Opera has 4, May Festival 5 and CSO 22, so it really is probably an over extension of a good thing. Perhaps this
could be discussed at a CSO board meeting, with the sensible answers to come. Let us hope it does make more sense than what took place in Columbus, OH.

at 5/16/2008 09:22:00 AM Anonymous Anonymous said...

Great topic to expound on and all the participants on this blog have at one time or another shared their thoughts on "what can be done". The fact of the matter, at least for now in relation to the CSO, is that with the retirement of Mr. Monder as president of the CSO everything is on hold pending the hiring of his replacement at least from the standpoint of strategic planning for the long term. Any news on how this search is going? We could certianly use some fresh air in this position.

at 5/16/2008 11:13:00 AM Anonymous Anonymous said...

Fresh air is temporary. It won't be too long before the air will become stale again, IF there is not a fundamental structural change in the CSO--its board, management and "relevance" to a diverse community in the 21st century.

at 5/17/2008 03:30:00 PM Anonymous Anonymous said...

The comments of "Anon 5/16 12:34" are years out of date. The CSO could hardly do more to make subscriptions flexible and affordable. They have 5 subscription series ranging from 4 to 8 concerts. As few as 3 concerts (6 vouchers, two people) can be booked on a subscription basis. All 22 can be purchased as a package of course, but many other choices are available. Pricing, however, could be simplified. High "list prices" may be off putting, but many discounts are available.

at 5/18/2008 08:27:00 PM Anonymous Anonymous said...

Similarities between the Columbus and Cincinnati Symphonies end at the discussion of the general marketability of classical music in general. Their orchestra had NO endowment and some very poor decision making by the board. It certainly sounds like the audience is just not sufficient to sustain a large, professional group.

Cincinnati may be experiencing a short period of waiting while a new CEO is found, but lots of things can happen in marketing the product in the meantime.

Today you have to use all the tools in the media to keep the CSO in people's consciousness.

It's a great orchestra, with a great conductor and I believe it will become one of the top few in the USA in the next few years.

Continued work on the endowment fund, new media and venues are the best recipe for success.

at 5/19/2008 09:14:00 AM Anonymous Anonymous said...

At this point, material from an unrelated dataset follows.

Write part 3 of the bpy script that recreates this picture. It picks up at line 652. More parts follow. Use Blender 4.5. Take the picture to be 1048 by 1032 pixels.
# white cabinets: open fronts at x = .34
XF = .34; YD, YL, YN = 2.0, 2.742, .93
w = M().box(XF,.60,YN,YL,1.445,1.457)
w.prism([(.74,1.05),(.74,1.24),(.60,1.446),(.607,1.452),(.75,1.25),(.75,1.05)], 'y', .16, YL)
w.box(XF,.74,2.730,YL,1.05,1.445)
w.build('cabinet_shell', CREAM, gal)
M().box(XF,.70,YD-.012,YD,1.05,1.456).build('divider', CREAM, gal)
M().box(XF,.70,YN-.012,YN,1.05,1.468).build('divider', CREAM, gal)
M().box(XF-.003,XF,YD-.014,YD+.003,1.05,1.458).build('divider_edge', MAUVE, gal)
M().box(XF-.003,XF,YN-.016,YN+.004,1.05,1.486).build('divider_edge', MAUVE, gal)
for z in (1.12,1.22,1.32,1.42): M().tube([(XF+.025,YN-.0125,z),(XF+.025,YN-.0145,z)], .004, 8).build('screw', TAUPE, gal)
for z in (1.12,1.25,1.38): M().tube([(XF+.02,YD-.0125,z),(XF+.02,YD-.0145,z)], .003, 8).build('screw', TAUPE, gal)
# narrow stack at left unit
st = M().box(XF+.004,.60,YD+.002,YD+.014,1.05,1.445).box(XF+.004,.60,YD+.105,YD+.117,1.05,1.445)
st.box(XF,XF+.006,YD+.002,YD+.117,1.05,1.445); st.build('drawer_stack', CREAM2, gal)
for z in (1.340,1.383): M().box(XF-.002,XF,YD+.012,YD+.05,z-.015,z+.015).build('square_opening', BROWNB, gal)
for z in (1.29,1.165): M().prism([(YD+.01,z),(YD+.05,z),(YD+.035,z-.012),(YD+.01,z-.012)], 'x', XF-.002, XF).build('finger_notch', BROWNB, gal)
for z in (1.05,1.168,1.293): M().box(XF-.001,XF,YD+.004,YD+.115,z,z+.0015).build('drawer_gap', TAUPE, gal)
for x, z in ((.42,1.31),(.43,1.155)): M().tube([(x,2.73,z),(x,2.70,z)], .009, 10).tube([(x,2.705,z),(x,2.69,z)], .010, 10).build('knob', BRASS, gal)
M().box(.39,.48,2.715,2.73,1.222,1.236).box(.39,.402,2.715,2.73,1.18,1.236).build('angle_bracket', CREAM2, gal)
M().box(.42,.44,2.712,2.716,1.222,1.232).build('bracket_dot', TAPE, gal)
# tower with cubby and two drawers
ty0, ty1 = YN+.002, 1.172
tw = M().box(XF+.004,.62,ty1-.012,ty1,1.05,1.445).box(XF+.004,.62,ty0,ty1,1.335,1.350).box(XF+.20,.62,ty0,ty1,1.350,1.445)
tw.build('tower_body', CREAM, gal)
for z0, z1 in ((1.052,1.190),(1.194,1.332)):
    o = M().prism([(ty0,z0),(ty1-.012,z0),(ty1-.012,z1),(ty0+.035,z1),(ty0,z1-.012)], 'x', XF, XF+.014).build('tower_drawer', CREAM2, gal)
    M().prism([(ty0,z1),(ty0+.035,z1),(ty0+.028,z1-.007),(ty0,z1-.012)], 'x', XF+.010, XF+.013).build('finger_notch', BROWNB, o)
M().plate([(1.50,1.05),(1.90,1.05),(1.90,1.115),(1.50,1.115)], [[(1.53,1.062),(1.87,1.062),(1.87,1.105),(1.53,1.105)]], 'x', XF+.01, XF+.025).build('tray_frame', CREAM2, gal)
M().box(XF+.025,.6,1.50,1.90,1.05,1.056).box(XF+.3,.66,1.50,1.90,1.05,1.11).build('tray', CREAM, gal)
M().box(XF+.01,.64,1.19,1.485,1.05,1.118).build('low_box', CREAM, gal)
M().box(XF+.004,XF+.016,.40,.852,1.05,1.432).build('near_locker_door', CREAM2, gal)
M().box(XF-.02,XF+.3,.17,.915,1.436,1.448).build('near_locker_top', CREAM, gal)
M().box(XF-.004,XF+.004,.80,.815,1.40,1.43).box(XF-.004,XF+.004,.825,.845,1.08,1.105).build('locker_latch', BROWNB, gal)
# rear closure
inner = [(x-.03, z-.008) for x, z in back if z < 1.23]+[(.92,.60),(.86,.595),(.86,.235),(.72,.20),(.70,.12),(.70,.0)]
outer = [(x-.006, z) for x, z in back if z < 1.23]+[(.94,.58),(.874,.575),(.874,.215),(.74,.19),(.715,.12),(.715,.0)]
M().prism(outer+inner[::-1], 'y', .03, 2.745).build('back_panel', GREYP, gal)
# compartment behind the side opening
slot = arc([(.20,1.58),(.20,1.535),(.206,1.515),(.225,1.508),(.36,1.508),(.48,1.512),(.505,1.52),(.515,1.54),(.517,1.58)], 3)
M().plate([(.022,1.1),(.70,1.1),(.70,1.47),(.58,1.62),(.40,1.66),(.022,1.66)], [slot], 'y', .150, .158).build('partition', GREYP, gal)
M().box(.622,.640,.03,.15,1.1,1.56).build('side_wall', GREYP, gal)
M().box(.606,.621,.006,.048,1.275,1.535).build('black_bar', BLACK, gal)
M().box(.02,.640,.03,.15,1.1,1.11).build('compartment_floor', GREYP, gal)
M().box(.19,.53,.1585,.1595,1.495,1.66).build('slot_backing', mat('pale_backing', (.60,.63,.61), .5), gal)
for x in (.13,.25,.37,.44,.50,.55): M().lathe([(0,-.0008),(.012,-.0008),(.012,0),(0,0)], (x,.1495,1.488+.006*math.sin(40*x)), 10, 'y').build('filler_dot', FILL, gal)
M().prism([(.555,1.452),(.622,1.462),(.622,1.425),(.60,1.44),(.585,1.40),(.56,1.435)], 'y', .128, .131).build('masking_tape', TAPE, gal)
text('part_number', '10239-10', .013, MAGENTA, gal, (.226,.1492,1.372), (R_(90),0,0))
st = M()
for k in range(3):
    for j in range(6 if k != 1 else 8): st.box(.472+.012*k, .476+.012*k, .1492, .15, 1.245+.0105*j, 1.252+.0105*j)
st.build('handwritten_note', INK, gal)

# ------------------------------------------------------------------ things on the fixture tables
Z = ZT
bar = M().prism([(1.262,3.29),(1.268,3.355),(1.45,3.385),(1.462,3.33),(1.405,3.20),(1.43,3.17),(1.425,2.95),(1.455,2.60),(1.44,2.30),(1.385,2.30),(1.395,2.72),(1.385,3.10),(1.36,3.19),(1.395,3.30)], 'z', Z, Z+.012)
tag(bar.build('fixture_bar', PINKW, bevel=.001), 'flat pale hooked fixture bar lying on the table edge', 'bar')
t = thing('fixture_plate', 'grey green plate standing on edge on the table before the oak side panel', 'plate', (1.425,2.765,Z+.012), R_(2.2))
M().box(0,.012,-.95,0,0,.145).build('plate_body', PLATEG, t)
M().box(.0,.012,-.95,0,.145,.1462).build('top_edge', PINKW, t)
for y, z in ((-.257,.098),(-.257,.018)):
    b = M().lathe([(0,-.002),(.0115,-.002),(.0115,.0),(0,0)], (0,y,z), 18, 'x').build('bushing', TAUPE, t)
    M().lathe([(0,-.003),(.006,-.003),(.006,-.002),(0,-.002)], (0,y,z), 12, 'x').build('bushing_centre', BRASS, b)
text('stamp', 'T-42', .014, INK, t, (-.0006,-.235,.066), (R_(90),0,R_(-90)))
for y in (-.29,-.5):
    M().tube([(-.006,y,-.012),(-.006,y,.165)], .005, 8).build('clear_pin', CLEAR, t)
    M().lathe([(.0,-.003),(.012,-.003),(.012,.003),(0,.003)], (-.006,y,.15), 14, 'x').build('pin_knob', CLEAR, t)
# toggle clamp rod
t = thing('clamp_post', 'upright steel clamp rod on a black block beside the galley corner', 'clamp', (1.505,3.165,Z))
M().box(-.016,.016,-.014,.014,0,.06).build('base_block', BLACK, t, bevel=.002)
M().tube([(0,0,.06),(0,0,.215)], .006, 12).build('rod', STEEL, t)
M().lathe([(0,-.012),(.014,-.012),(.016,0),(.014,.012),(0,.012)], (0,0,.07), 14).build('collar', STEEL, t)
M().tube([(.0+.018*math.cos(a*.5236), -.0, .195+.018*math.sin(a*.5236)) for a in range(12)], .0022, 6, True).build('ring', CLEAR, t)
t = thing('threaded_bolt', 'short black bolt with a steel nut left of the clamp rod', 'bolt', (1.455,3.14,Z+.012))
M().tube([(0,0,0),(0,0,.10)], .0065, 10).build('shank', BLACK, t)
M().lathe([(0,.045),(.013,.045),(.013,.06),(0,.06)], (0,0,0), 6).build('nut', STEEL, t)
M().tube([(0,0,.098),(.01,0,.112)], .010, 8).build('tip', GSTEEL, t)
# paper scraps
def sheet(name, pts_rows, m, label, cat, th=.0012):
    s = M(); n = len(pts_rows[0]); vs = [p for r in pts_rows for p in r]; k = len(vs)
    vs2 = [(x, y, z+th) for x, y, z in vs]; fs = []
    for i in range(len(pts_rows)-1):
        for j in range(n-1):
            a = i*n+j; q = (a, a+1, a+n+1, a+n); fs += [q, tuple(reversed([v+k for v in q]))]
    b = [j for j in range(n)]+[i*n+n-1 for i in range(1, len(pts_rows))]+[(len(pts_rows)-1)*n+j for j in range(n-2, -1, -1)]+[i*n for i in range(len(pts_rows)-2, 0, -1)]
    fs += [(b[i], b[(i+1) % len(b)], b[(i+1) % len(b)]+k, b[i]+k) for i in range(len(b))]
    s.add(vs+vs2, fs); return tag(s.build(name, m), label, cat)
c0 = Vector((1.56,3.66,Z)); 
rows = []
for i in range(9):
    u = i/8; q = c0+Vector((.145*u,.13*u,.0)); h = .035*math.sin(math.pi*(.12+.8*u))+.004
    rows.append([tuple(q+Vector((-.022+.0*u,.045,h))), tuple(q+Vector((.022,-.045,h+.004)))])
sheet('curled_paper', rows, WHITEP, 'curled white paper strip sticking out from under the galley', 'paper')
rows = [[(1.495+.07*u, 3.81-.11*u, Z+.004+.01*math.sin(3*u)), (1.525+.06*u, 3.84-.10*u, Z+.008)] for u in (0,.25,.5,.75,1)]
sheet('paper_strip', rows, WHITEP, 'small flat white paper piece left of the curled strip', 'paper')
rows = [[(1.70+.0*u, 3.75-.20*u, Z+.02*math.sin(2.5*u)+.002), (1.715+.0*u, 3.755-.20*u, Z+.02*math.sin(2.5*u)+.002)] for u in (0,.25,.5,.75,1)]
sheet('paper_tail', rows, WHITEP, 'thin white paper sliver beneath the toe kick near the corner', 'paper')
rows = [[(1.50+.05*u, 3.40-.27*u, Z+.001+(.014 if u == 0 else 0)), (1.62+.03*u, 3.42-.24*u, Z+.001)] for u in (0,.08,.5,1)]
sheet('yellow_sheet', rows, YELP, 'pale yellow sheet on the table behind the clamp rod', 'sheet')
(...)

Okay, this is kind of a threadjack, but I had to comment on the above poster's view that the CSO "will become one of the top few in the USA".

If there are three other orchestras in the country right now that are as good as this one, then I don't know anything about symphonic performance.

Unfortunately, that doesn't mean anything to most people. If the orchestral community wants to continue to exist, they have got to find ways to be relevant to the kinds of people who don't read this blog (or Drew's or Sandow's et c.).

Now, I'm not even talking about the financial situation. Orchestras are not going to become self-sufficient just by converting some of the unwashed out there. But if there is no audience, then the financial situation really doesn't matter.

at 5/22/2008 08:46:00 AM Anonymous Anonymous said...

I don't think "Anon 5/16 12:34" comments are out of date at all. Frankly, I think they are a refreshing observations on this wide ranging topic. It begs the question that while they have their place are "subscription packages" a viable method of reaching the masses in this day and age. There are only so many dollars chasing all of the product that is available in this town and when you include in the mix all concerts and other performing arts options at CCM which virtually all of them are free or low cost you have to wonder where you can decide to go on a given night. As far as individual ticket pricing as a whole for any of the "not for profit" organizations the pricing is contrary to the demand for the tickets and other forms of entertainment they are competing against. That day of reckoning is here, but they just don't know it yet.